The FOMC held the federal funds rate steady at the 3.50% to 3.75% at its latest meeting but several members dissented regarding the dovish bias that's in the statement. The market is pricing in 20 basis points in rate hikes by year end as it weighs the inflation shock from the Iran war and improving US economic data.
This is the first Beige Book since April when it said overall economic activity increased at a slight to modest pace in eight of the twelve Federal Reserve Districts, while two Districts reported little change and two Districts reported slight to modest declines.
Today's edition said economic activity increased at a slight to moderate pace for ten of the twelve Federal Reserve Districts, while one District reported a slight decline and one reported no change.
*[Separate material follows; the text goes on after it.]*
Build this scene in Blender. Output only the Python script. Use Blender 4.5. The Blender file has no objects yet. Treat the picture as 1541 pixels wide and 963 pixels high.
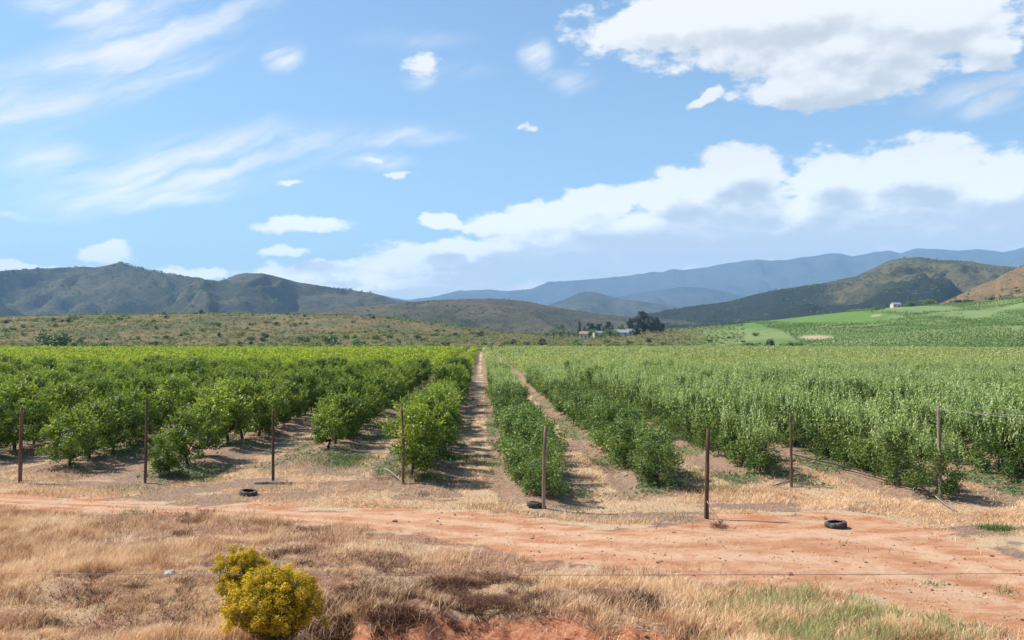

Philadelphia outright declined and San Francisco flatlined.
The report highlights a worsening K-shaped economy:
Higher-income households remained resilient and less sensitive to price increase, while middle-income households were described as “squeezing more life out of every dollar before deciding to spend it,” and low-income consumers showed greater financial strain
Some other highlights:
- Employment showed little to no change in 11 of 12 districts
- Prices increased at a moderate-to-strong pace
- Business outlooks were reported to have little change in anticipated growth
Data centers are doing extraordinary lifting — driving manufacturing orders, commercial construction, electrical and metals demand, even Manhattan office leasing via AI tenants. Cleveland said it plainly: data center strength is masking weakness in other business lines. Take that engine out and the manufacturing "modest-to-strong in nine districts" headline looks a lot thinner.
An interesting sidebar is that Chicago's retail contacts noted that refunds from the recent Supreme Court ruling are unlikely to translate into lower shelf prices. So that disinflationary offset doesn't show up for consumers.